(Short problem):
The listing below should be printed exactly, every line of it. Skip the pictures.

(Available data):
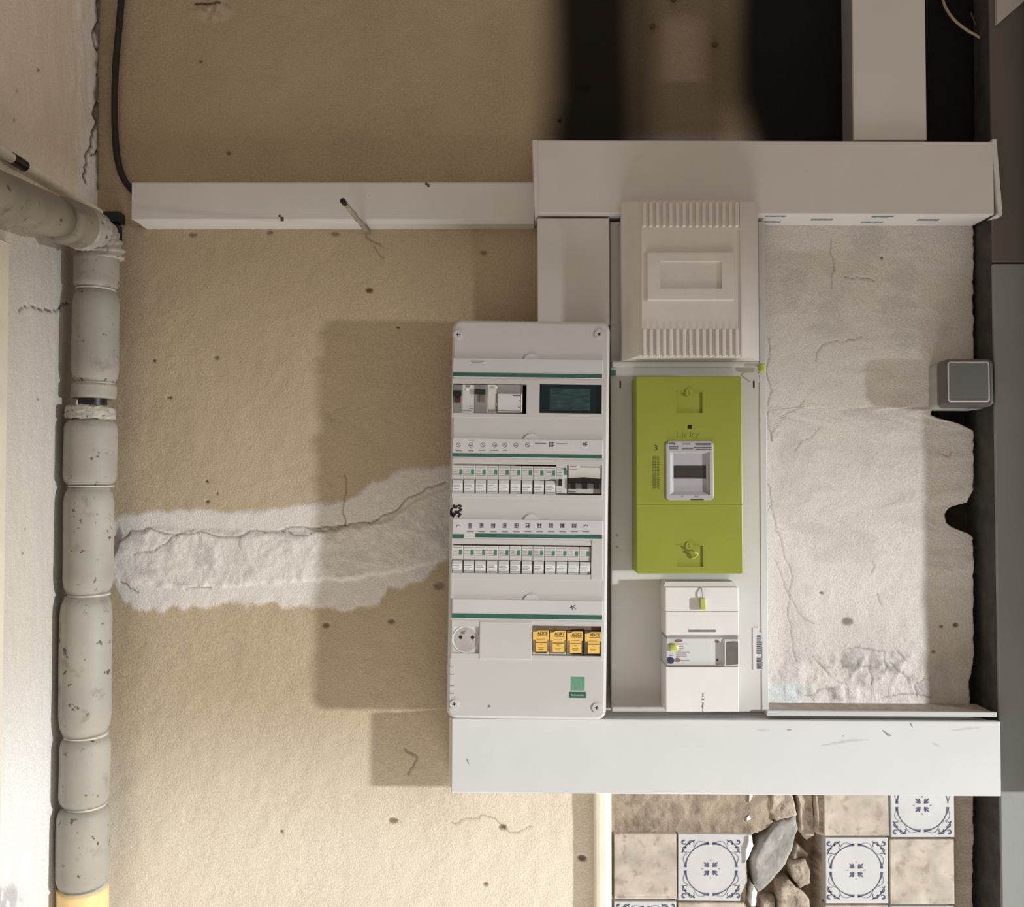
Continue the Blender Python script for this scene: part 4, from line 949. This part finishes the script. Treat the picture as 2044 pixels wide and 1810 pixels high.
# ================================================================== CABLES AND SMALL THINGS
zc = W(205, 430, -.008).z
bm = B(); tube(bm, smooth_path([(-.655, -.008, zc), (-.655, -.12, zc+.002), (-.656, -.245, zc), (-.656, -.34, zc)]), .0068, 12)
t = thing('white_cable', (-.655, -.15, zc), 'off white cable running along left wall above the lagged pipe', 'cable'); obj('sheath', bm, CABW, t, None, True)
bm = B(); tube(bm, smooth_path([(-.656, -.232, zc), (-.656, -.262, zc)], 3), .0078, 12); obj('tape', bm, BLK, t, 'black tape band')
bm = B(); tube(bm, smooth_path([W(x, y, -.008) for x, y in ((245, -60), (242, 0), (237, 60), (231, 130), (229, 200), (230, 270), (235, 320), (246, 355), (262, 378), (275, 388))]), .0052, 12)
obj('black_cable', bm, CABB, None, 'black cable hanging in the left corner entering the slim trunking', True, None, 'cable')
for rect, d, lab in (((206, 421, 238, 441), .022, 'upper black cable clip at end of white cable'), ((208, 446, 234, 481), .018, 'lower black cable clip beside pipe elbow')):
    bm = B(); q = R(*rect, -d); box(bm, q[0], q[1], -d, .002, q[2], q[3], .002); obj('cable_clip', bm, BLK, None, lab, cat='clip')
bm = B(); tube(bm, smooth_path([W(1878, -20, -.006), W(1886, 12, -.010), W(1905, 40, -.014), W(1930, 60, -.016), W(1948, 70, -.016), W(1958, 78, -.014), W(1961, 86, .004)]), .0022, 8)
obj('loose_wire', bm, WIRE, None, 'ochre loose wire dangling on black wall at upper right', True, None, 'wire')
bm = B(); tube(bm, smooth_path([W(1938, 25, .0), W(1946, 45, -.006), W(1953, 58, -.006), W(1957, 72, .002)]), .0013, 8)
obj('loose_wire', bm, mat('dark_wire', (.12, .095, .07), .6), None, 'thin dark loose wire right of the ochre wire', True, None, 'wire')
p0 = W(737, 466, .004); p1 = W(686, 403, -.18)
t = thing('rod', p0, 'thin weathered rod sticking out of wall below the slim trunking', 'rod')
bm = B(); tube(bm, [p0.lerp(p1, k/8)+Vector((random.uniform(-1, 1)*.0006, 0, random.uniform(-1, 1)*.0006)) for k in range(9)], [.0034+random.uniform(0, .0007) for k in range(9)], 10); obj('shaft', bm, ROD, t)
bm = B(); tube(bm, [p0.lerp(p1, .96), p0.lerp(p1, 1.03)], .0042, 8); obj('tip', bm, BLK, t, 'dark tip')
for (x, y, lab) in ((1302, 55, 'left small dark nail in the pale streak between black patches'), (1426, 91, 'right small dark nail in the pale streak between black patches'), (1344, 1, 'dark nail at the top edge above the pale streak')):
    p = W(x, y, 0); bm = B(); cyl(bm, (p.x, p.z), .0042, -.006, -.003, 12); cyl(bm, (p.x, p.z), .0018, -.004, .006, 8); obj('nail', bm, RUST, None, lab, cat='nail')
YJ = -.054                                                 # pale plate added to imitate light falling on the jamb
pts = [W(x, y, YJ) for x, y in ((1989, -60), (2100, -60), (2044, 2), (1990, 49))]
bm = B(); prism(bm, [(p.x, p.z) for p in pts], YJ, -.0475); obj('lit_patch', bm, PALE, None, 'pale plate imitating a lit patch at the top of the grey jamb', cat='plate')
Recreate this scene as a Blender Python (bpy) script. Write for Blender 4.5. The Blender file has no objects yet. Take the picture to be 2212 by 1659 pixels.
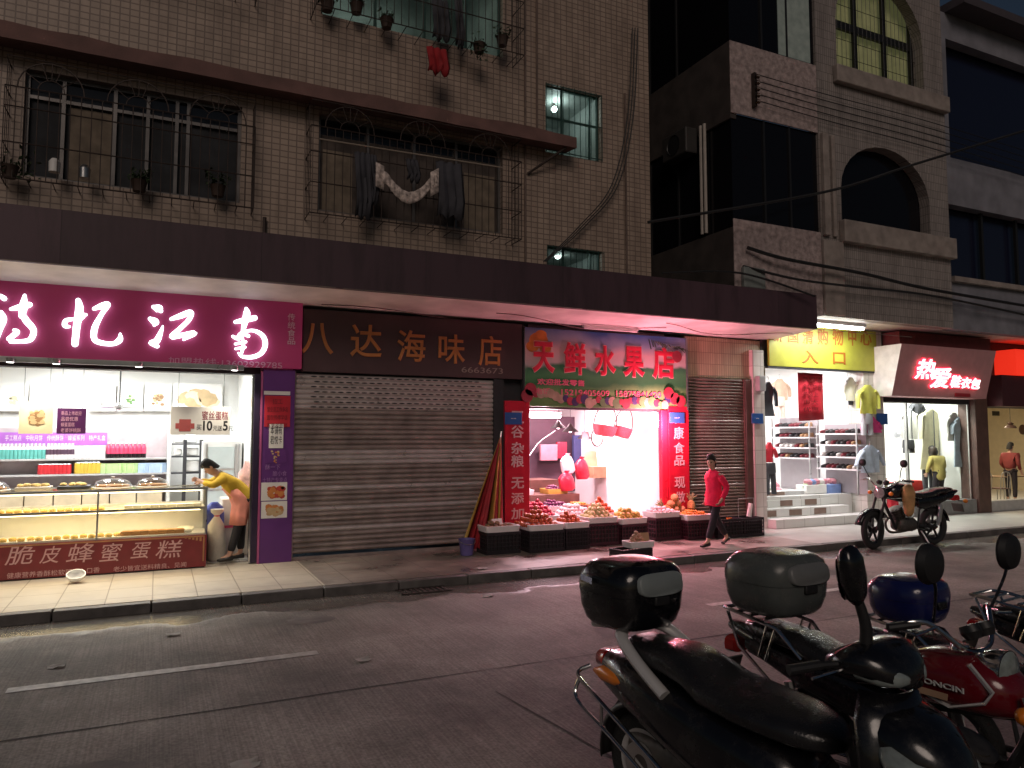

(Answer for this exercise):
Continue the Blender Python script for this scene: part 4, from line 949. This part finishes the script. Treat the picture as 2044 pixels wide and 1810 pixels high.
# ================================================================== CABLES AND SMALL THINGS
zc = W(205, 430, -.008).z
bm = B(); tube(bm, smooth_path([(-.655, -.008, zc), (-.655, -.12, zc+.002), (-.656, -.245, zc), (-.656, -.34, zc)]), .0068, 12)
t = thing('white_cable', (-.655, -.15, zc), 'off white cable running along left wall above the lagged pipe', 'cable'); obj('sheath', bm, CABW, t, None, True)
bm = B(); tube(bm, smooth_path([(-.656, -.232, zc), (-.656, -.262, zc)], 3), .0078, 12); obj('tape', bm, BLK, t, 'black tape band')
bm = B(); tube(bm, smooth_path([W(x, y, -.008) for x, y in ((245, -60), (242, 0), (237, 60), (231, 130), (229, 200), (230, 270), (235, 320), (246, 355), (262, 378), (275, 388))]), .0052, 12)
obj('black_cable', bm, CABB, None, 'black cable hanging in the left corner entering the slim trunking', True, None, 'cable')
for rect, d, lab in (((206, 421, 238, 441), .022, 'upper black cable clip at end of white cable'), ((208, 446, 234, 481), .018, 'lower black cable clip beside pipe elbow')):
    bm = B(); q = R(*rect, -d); box(bm, q[0], q[1], -d, .002, q[2], q[3], .002); obj('cable_clip', bm, BLK, None, lab, cat='clip')
bm = B(); tube(bm, smooth_path([W(1878, -20, -.006), W(1886, 12, -.010), W(1905, 40, -.014), W(1930, 60, -.016), W(1948, 70, -.016), W(1958, 78, -.014), W(1961, 86, .004)]), .0022, 8)
obj('loose_wire', bm, WIRE, None, 'ochre loose wire dangling on black wall at upper right', True, None, 'wire')
bm = B(); tube(bm, smooth_path([W(1938, 25, .0), W(1946, 45, -.006), W(1953, 58, -.006), W(1957, 72, .002)]), .0013, 8)
obj('loose_wire', bm, mat('dark_wire', (.12, .095, .07), .6), None, 'thin dark loose wire right of the ochre wire', True, None, 'wire')
p0 = W(737, 466, .004); p1 = W(686, 403, -.18)
t = thing('rod', p0, 'thin weathered rod sticking out of wall below the slim trunking', 'rod')
bm = B(); tube(bm, [p0.lerp(p1, k/8)+Vector((random.uniform(-1, 1)*.0006, 0, random.uniform(-1, 1)*.0006)) for k in range(9)], [.0034+random.uniform(0, .0007) for k in range(9)], 10); obj('shaft', bm, ROD, t)
bm = B(); tube(bm, [p0.lerp(p1, .96), p0.lerp(p1, 1.03)], .0042, 8); obj('tip', bm, BLK, t, 'dark tip')
for (x, y, lab) in ((1302, 55, 'left small dark nail in the pale streak between black patches'), (1426, 91, 'right small dark nail in the pale streak between black patches'), (1344, 1, 'dark nail at the top edge above the pale streak')):
    p = W(x, y, 0); bm = B(); cyl(bm, (p.x, p.z), .0042, -.006, -.003, 12); cyl(bm, (p.x, p.z), .0018, -.004, .006, 8); obj('nail', bm, RUST, None, lab, cat='nail')
YJ = -.054                                                 # pale plate added to imitate light falling on the jamb
pts = [W(x, y, YJ) for x, y in ((1989, -60), (2100, -60), (2044, 2), (1990, 49))]
bm = B(); prism(bm, [(p.x, p.z) for p in pts], YJ, -.0475); obj('lit_patch', bm, PALE, None, 'pale plate imitating a lit patch at the top of the grey jamb', cat='plate')
Recreate this scene as a Blender Python (bpy) script. Write for Blender 4.5. The Blender file has no objects yet. Take the picture to be 2212 by 1659 pixels.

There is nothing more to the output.